* _Task to carry out_: Everything from the line containing "(.045,.022,.012), axis='Y', knots=.3)" down to the line containing "unlit chalet with" is to be returned exactly; include both boundary lines and leave out all others.

Data extracted from a collection:
•••

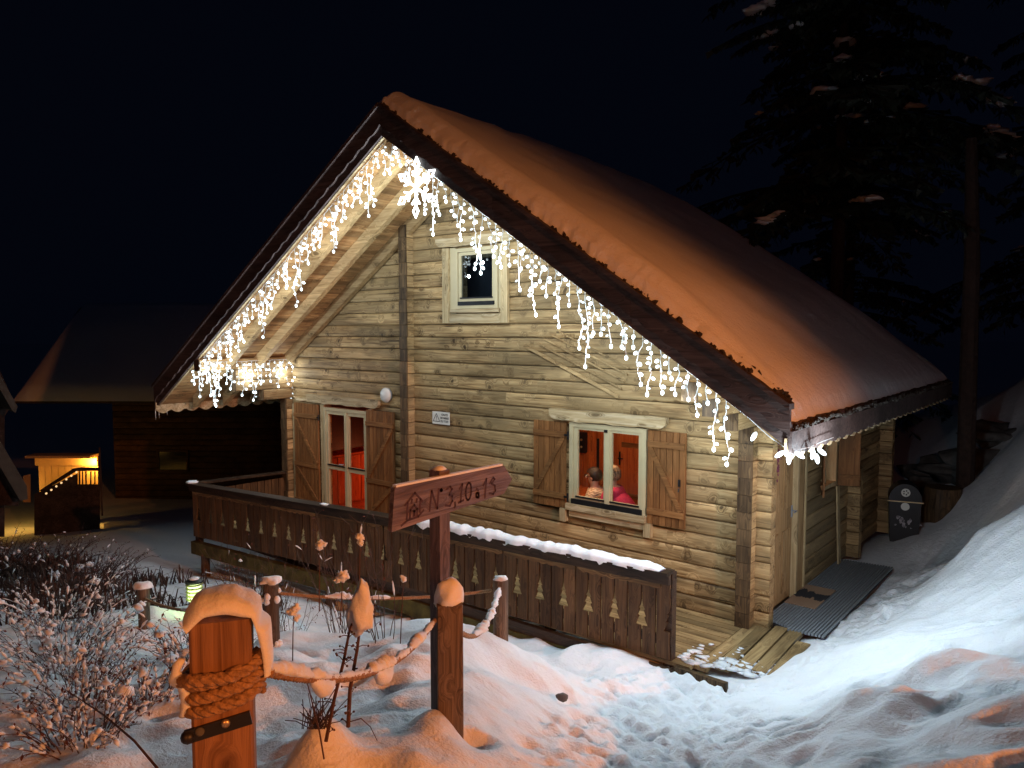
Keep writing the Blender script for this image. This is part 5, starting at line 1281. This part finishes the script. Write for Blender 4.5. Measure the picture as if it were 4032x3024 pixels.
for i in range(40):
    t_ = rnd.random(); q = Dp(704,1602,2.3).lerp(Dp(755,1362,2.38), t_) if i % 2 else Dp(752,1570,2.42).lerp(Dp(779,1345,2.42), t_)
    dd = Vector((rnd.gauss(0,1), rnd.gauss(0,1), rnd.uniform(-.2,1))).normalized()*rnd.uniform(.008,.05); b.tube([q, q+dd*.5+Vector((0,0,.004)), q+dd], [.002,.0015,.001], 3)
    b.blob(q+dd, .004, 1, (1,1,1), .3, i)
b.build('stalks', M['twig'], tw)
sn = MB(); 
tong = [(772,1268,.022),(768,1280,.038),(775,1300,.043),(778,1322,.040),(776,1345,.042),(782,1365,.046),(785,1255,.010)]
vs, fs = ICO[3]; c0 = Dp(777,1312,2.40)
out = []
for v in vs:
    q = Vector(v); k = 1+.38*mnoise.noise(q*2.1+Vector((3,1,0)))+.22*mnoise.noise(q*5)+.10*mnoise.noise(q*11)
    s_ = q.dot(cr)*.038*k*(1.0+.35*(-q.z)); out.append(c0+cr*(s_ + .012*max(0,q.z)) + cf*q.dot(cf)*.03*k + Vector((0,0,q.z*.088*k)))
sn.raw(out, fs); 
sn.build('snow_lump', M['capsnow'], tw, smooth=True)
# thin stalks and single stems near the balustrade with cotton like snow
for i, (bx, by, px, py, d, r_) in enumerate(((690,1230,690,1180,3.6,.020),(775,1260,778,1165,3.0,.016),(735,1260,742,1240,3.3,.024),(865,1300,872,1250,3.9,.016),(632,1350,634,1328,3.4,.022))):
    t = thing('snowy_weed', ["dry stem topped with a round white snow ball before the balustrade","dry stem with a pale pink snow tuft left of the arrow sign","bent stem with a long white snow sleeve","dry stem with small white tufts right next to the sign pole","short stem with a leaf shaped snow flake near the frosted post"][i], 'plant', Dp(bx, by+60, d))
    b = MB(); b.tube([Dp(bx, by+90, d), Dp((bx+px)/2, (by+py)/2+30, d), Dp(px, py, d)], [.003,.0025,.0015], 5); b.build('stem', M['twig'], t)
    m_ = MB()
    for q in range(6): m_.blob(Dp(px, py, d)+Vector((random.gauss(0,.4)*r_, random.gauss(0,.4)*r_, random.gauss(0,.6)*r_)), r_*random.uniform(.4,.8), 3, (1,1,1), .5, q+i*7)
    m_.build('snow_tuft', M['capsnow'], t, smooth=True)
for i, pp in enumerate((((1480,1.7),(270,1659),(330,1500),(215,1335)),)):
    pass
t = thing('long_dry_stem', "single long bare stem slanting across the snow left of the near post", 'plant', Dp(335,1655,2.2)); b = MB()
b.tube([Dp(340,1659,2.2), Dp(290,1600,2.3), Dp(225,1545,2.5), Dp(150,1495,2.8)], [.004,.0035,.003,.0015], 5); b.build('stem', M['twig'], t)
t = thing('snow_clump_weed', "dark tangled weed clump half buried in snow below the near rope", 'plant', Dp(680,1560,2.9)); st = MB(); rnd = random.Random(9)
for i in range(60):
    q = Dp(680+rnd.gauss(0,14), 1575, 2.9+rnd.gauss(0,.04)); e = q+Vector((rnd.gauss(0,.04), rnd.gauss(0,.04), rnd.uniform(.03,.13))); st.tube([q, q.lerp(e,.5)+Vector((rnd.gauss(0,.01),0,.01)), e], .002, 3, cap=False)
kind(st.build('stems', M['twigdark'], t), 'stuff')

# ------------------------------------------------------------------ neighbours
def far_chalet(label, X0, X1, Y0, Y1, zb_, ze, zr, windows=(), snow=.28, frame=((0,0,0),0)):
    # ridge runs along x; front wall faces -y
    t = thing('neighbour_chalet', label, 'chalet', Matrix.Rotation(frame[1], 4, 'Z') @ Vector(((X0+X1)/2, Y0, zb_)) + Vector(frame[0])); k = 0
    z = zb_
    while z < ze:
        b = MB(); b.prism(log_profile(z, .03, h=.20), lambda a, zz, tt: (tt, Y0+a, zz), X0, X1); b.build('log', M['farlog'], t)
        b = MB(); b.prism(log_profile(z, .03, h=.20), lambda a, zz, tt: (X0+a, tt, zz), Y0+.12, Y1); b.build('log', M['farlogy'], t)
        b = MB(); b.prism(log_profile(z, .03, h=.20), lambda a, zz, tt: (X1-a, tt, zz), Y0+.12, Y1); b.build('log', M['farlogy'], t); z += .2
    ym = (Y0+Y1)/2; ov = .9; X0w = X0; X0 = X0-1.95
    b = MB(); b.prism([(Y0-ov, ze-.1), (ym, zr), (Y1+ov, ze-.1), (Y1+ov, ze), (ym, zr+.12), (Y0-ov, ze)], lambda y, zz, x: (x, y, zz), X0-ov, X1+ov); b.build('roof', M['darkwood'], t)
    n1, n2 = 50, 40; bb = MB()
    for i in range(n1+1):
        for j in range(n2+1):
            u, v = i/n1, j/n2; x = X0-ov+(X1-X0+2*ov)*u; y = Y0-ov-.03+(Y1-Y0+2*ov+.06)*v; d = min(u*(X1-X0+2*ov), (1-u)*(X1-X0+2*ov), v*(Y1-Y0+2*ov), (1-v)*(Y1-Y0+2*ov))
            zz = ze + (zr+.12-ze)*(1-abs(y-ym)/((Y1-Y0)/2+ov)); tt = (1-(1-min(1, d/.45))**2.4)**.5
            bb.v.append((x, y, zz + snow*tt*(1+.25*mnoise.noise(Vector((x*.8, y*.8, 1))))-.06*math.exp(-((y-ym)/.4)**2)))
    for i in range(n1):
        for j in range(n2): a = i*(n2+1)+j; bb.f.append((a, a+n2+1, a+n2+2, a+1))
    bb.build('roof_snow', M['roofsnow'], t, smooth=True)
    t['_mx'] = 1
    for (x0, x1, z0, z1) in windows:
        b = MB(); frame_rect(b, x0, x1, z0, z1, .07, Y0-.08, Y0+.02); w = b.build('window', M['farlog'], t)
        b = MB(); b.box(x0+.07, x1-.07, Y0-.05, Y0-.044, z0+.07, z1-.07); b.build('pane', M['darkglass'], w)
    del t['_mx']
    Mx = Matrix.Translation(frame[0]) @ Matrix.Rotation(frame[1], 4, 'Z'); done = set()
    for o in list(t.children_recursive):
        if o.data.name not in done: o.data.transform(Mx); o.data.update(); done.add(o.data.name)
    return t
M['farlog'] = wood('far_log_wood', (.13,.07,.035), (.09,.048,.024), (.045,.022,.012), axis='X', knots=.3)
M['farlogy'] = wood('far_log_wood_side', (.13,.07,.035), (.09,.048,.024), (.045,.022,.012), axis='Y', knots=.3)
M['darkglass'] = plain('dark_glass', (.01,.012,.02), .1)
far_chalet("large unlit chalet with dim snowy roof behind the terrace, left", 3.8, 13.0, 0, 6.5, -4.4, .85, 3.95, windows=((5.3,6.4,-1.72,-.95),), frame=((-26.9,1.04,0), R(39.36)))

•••

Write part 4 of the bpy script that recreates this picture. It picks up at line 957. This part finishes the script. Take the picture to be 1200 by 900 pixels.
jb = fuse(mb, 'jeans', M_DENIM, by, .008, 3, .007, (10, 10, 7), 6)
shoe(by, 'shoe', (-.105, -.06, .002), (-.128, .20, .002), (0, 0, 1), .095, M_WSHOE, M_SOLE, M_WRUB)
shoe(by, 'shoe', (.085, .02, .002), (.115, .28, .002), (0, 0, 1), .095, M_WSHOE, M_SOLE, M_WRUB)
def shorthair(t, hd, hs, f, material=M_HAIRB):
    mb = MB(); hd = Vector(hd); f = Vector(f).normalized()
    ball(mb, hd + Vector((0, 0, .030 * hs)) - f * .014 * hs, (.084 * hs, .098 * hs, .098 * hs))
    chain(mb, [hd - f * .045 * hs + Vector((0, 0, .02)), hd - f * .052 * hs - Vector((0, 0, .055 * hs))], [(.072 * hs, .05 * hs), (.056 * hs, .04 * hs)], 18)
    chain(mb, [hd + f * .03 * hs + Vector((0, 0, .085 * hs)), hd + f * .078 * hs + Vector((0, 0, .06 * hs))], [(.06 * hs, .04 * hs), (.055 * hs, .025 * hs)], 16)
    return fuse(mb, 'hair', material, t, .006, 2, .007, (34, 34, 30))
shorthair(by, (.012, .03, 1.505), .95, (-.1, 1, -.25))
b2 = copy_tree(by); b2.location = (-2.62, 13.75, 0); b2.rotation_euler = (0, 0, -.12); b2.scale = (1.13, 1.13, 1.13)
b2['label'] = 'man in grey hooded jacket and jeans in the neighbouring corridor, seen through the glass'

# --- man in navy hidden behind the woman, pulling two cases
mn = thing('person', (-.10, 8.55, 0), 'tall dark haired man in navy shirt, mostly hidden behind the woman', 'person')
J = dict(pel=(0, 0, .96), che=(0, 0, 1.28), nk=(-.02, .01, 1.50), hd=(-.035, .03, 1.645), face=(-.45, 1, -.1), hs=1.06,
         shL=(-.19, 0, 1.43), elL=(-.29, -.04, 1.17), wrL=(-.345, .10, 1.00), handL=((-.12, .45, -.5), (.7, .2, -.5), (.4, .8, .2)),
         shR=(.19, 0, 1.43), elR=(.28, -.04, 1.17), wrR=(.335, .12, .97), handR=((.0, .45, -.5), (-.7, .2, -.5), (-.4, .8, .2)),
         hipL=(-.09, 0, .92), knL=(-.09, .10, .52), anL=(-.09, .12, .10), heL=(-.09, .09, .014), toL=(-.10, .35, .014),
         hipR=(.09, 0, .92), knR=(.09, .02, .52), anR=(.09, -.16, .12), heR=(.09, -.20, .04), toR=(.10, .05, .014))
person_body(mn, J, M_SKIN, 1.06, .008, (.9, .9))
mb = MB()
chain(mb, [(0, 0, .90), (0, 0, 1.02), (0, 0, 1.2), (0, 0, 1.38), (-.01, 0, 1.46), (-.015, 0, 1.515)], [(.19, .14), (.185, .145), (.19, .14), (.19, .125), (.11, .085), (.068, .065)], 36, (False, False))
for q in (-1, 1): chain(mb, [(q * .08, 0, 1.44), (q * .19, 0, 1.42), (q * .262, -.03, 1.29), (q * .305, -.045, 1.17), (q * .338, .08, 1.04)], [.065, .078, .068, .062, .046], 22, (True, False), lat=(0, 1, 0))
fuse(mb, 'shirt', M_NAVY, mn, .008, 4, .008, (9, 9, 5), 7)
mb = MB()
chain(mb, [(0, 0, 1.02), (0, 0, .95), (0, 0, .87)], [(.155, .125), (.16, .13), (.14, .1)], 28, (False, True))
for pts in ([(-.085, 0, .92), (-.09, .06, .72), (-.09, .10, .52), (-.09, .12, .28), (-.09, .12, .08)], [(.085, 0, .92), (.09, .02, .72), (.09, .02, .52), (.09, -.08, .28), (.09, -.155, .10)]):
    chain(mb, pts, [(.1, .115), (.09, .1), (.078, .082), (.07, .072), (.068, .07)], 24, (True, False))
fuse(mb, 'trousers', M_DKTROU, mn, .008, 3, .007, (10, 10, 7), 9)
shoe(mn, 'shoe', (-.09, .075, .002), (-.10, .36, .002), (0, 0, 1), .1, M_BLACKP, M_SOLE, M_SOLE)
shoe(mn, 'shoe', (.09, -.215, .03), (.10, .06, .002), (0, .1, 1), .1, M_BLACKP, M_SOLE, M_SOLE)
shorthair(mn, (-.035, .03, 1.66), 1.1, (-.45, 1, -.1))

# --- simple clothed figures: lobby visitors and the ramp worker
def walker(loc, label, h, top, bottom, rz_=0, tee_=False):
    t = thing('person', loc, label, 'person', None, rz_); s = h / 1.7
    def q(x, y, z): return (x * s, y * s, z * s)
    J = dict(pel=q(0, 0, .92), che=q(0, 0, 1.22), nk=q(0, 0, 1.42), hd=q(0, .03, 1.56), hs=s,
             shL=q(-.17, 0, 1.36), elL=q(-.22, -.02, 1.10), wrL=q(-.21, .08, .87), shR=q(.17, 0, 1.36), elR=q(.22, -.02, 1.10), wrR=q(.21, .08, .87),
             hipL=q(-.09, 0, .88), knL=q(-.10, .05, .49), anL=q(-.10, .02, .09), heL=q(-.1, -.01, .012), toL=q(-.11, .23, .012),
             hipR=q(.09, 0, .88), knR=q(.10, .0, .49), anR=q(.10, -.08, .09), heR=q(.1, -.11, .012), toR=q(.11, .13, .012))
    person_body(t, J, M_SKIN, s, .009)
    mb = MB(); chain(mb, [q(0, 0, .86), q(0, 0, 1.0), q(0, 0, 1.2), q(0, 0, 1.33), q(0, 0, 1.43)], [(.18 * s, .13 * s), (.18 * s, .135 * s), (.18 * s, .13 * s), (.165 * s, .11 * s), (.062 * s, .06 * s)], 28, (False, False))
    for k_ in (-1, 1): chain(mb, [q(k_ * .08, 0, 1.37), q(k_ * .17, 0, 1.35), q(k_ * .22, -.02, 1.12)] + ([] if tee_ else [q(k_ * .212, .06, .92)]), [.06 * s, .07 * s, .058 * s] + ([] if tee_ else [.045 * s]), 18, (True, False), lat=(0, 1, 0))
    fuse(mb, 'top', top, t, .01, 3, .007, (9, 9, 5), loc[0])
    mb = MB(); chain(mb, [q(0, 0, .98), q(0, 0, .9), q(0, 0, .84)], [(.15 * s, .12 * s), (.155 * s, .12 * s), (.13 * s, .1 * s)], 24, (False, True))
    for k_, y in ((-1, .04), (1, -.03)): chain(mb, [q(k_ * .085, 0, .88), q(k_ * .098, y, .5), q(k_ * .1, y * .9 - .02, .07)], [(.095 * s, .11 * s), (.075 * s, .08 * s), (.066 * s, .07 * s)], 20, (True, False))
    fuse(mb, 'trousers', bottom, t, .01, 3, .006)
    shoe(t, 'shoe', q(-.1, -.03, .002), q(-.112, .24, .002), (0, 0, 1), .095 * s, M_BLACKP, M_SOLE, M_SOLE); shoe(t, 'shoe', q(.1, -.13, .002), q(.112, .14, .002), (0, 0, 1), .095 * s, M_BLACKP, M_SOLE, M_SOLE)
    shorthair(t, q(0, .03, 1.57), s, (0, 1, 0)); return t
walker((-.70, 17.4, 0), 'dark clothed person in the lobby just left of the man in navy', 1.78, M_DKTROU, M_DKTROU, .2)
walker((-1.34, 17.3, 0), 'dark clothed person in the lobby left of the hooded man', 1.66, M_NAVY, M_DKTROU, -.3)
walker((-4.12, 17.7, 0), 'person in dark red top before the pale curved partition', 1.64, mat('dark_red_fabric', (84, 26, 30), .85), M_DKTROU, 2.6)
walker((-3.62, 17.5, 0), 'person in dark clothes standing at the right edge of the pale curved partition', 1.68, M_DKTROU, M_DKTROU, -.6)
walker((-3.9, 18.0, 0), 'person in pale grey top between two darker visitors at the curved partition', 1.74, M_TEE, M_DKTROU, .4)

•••

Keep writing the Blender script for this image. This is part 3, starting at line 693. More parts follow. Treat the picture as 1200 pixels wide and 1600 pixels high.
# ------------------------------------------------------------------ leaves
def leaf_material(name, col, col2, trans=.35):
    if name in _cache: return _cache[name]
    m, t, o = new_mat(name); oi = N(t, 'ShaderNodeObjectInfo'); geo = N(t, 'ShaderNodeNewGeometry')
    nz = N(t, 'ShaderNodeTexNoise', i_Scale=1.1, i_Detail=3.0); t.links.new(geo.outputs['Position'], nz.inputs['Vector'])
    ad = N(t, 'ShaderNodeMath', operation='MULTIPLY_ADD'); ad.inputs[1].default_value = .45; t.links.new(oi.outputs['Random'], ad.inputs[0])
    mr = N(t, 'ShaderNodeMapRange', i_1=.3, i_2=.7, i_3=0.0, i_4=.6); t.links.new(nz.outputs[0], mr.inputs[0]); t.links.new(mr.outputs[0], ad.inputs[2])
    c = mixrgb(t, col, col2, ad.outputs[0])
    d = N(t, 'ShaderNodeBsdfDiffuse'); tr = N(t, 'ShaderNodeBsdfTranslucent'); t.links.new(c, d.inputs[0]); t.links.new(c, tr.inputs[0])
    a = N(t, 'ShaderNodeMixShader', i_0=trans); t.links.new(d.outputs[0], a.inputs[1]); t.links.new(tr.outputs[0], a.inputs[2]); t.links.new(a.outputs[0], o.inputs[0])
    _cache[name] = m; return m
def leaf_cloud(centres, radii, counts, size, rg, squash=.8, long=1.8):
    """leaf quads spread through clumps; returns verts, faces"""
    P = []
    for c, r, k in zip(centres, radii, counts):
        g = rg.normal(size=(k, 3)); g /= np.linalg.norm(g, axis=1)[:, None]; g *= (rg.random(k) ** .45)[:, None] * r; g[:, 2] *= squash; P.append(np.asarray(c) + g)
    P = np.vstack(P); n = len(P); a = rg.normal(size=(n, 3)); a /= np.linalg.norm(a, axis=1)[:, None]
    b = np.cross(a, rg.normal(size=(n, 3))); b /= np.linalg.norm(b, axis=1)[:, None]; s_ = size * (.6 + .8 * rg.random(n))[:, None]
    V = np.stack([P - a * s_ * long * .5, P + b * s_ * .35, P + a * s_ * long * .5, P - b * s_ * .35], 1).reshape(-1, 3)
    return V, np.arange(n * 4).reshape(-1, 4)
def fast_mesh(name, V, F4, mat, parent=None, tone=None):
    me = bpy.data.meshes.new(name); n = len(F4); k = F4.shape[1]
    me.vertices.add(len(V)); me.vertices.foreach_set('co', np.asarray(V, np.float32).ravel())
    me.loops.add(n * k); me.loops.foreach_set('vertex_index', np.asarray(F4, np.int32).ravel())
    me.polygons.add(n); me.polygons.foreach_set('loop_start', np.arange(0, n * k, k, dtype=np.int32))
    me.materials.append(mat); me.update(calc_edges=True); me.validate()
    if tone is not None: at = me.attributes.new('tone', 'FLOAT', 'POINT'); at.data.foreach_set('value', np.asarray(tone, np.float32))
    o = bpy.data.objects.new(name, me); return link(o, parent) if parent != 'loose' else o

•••

* _Exercise answer_:
M['farlogy'] = wood('far_log_wood_side', (.13,.07,.035), (.09,.048,.024), (.045,.022,.012), axis='Y', knots=.3)
M['darkglass'] = plain('dark_glass', (.01,.012,.02), .1)
far_chalet("large unlit chalet with dim snowy roof behind the terrace, left", 3.8, 13.0, 0, 6.5, -4.4, .85, 3.95, windows=((5.3,6.4,-1.72,-.95),), frame=((-26.9,1.04,0), R(39.36)))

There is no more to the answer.